[a repost for my much larger audience so they may learn the history of some of tools of the trade.]
The mult box has its origins in a 1938 invention by Fox Movietone’s Warren McGrath and Paramount News’ Marshall McCarroll. Though in those days, it was christened the “Mike Spider Box” instead of its current appellation.
From the pen of soundman Warren McGrath:
“Ever since the newsreels took unto themselves their step-child, sound, the poor mechanical ear that we have pleased to dub “microphone” has been a bone of contention. It might be likened to the highly fictionalized robot – that mysterious assembly of gadgets that does the bidding of a master. Unfortunately (or maybe fortunately) the robot is unable to distinguish intelligently which parts of the job to do and which to avoid. And so too is the lowly microphone cursed. Inherently it has the faculty of picking up extraneous noise with the same fidelity as desired sound.

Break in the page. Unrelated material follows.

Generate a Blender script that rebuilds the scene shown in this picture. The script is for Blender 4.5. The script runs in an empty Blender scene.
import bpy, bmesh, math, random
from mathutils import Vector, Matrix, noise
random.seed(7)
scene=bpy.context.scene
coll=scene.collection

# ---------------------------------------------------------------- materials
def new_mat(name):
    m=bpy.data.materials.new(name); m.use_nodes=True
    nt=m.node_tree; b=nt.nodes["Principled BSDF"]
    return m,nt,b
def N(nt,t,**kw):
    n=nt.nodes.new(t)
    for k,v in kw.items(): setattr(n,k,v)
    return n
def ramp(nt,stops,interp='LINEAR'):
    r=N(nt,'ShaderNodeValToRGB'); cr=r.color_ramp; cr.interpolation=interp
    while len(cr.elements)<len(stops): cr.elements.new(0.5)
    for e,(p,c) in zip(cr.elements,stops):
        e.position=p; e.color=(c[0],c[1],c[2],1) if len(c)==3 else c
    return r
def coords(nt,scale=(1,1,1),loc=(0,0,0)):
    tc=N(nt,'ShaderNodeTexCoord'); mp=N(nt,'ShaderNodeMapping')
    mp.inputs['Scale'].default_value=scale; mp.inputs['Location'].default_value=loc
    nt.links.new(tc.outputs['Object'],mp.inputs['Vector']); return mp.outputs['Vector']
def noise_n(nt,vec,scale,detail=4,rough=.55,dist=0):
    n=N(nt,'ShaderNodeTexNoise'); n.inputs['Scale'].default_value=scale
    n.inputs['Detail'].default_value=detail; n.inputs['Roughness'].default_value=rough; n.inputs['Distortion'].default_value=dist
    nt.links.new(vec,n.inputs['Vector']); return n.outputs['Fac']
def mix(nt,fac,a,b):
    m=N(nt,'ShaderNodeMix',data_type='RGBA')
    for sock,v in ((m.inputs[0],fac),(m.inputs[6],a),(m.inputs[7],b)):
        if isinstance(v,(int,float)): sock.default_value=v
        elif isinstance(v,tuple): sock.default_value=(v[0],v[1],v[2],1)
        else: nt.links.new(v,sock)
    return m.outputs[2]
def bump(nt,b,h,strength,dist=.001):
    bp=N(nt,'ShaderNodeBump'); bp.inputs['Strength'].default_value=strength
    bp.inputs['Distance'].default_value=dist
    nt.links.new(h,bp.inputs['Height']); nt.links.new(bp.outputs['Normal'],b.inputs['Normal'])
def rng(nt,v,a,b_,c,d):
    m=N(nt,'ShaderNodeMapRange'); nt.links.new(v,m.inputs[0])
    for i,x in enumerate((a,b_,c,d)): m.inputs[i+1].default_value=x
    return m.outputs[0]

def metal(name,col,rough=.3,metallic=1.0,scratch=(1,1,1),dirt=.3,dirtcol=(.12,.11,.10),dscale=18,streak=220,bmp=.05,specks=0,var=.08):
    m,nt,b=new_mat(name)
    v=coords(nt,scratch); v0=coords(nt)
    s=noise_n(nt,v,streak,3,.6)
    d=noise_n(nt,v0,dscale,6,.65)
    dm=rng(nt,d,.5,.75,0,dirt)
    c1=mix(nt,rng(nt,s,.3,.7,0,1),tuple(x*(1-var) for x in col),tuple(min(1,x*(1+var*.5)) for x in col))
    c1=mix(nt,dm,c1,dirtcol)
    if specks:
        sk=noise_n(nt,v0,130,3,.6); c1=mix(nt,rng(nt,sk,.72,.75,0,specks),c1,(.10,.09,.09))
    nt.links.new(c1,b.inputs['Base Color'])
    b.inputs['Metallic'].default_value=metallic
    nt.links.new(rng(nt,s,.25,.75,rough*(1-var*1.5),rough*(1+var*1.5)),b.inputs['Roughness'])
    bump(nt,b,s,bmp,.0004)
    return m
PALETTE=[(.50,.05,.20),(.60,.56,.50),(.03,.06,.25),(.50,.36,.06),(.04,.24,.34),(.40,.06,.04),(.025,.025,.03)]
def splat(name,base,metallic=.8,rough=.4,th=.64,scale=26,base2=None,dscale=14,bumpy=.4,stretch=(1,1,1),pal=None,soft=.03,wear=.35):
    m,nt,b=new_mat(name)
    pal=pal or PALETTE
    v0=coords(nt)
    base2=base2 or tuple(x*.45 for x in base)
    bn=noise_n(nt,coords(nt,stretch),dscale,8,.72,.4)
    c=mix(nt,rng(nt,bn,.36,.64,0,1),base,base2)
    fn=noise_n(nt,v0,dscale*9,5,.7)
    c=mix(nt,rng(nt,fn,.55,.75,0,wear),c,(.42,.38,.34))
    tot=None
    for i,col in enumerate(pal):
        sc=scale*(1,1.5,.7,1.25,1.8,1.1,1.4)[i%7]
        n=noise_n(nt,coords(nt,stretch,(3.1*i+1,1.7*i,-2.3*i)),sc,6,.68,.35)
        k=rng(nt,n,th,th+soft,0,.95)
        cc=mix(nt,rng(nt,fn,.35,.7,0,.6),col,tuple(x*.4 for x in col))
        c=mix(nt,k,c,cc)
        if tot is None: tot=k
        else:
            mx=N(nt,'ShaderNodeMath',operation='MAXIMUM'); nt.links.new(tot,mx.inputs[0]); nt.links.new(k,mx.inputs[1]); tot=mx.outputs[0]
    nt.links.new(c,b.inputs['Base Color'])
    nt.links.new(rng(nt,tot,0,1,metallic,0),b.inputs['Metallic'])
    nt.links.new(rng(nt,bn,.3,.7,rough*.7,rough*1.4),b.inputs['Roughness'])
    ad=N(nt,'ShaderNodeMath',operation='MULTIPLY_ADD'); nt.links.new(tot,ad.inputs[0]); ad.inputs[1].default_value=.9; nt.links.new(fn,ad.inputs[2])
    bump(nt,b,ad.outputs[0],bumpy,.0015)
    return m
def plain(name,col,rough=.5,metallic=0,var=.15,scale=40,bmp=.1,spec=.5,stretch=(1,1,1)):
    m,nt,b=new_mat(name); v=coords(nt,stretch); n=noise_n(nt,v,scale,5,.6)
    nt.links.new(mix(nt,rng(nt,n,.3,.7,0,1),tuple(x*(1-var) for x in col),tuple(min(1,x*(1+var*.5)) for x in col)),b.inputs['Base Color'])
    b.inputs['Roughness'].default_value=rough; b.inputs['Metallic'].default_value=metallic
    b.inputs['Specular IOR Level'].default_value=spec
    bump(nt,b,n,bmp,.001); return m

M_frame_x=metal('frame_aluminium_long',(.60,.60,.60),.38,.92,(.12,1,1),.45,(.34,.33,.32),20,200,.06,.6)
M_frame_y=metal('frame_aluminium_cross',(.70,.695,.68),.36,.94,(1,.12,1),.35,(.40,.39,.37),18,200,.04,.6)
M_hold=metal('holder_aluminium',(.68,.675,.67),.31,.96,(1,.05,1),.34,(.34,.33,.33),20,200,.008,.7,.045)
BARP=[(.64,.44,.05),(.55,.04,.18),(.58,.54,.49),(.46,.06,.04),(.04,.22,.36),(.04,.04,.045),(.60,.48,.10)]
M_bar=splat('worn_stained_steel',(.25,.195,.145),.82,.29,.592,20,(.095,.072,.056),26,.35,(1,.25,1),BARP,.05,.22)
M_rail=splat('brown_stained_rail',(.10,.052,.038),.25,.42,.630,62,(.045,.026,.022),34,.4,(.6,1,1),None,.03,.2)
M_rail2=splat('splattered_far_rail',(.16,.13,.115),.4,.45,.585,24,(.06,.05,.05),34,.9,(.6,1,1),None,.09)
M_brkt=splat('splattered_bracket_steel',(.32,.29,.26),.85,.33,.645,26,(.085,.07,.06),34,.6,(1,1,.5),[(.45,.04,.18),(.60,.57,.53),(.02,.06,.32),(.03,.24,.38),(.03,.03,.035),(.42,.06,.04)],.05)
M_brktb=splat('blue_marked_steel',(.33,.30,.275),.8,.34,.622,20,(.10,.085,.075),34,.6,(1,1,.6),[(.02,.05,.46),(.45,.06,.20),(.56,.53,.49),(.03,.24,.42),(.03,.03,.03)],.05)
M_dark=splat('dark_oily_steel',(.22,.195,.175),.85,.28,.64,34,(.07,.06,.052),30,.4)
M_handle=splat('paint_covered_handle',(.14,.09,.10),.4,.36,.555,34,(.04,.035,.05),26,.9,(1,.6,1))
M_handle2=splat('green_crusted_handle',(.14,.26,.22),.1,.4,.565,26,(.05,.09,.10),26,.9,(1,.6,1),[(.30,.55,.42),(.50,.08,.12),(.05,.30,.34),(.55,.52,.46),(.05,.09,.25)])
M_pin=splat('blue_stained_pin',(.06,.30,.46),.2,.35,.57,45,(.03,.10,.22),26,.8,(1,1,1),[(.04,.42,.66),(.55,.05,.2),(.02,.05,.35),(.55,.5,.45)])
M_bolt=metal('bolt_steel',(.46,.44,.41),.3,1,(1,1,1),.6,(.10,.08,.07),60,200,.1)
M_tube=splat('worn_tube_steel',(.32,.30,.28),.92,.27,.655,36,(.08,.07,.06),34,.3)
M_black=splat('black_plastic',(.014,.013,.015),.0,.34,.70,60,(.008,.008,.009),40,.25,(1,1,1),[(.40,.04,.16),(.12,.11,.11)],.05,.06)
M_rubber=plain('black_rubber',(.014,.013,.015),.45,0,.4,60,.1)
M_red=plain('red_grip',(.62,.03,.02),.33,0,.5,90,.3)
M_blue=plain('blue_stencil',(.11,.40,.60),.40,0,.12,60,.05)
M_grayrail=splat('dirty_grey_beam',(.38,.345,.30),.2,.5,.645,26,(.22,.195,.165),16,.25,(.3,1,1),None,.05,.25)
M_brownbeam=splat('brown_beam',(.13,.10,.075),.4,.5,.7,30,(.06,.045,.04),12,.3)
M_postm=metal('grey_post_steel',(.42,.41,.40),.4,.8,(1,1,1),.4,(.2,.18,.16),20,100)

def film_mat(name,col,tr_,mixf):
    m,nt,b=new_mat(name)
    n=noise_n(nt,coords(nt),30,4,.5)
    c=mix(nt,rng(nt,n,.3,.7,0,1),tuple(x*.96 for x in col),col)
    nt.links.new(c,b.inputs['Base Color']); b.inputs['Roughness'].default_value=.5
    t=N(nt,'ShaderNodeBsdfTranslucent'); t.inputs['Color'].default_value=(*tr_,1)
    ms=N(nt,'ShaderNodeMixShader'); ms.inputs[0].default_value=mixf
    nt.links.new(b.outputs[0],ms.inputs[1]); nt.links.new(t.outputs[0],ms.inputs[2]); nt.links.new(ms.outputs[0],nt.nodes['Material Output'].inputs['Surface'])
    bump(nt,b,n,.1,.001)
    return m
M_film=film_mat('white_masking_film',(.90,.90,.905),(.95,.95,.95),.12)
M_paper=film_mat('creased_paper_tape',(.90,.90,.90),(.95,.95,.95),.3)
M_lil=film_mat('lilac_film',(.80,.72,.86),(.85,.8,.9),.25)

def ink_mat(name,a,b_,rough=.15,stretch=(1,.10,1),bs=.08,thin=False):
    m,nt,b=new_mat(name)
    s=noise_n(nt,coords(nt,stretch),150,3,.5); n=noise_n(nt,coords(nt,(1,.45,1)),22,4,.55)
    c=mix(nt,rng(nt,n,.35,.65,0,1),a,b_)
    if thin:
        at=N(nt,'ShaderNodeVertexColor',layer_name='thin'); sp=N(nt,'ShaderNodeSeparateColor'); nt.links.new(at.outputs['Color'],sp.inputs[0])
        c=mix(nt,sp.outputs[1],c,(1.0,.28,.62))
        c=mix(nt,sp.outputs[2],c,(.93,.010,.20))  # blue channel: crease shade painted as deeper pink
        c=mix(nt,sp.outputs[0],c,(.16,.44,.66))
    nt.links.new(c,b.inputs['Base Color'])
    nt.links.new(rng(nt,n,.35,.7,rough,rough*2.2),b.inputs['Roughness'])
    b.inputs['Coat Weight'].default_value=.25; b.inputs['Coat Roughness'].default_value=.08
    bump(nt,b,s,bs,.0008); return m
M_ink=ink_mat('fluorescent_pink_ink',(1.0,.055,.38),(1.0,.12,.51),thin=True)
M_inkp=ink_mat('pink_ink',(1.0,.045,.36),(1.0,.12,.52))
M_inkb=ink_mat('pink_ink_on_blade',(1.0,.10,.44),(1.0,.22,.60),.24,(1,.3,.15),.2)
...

It has been the lot of the small army of motion picture soundmen to figuratively take their robot by its duraluminum ear and force it to obey the strict requirements essential for the illusion of audible realism on the screen. This perhaps overzealous performance of this has been the cause of much weeping and gnashing of teeth by their co-workers, the cameramen. With a view to improving the general results of sound newsreel coverage, on the basis of both sight and sound, newsreel sound technicians have devised and constructed apparatus which recently has gone a long way towards solving the constant problem of camera angle vs. microphone location.
In the limited budgets of most newsreel producing companies, there is little place for costs incurred by field experimentation in the interest of sound. It is to the great credit of the soundmen that they willingly shoulder the cost of many improvements in order that sound equipment might be used to best advantage in the field. Due in no small measure to this fact, newsreel field recording has kept pace with the demand for better and still better quality.
For purpose of comparison let us take a quick look at the technique employed in a newsreel interview, vintage of 1930. At times there were as many as four sound cameras with attendant sound apparatus shooting the same scene. Cameramen, accustomed to artistic composition, were confronted with a picture of the rear side of four ugly looking microphones surmounted by the head and shoulders of the subject. Small wonder that wordy battles ensued between cameraman and soundman. Yet each was trying to do his part of the job in a manner guaranteeing the best possible results from their separate viewpoints. In time, however, the soundman and cameraman learned to grant concessions to each other. Microphones were placed to one side and lenses and angles were chosen which would frame out the mikes, but the result was neither fish nor fowl. In the majority of cases it was neither good pick-up nor the best to be desired photographically.
This, of course, was an impossible situation and its solution seemed to be in a device which would enable all newsreels to operate from a common microphone. To M. G. McCarroll goes the lion’s share of credit for working out the extremely flexible system now in use by the newsreel producing companies operating in Southern California.
The first microphone distribution system was in itself a highly satisfactory device. It was greeted with enthusiasm by the men in the field and promptly christened “The Mike Spider Box.” Subsequent improvements resulted in the present ten pound affair, entirely self-contained and capable of working one dynamic microphone or a maximum of two crystal microphones into as many as five recording amplifiers. Today the Mike Spider Box is deemed as important on jobs were all newsreels are working as the microphone itself.”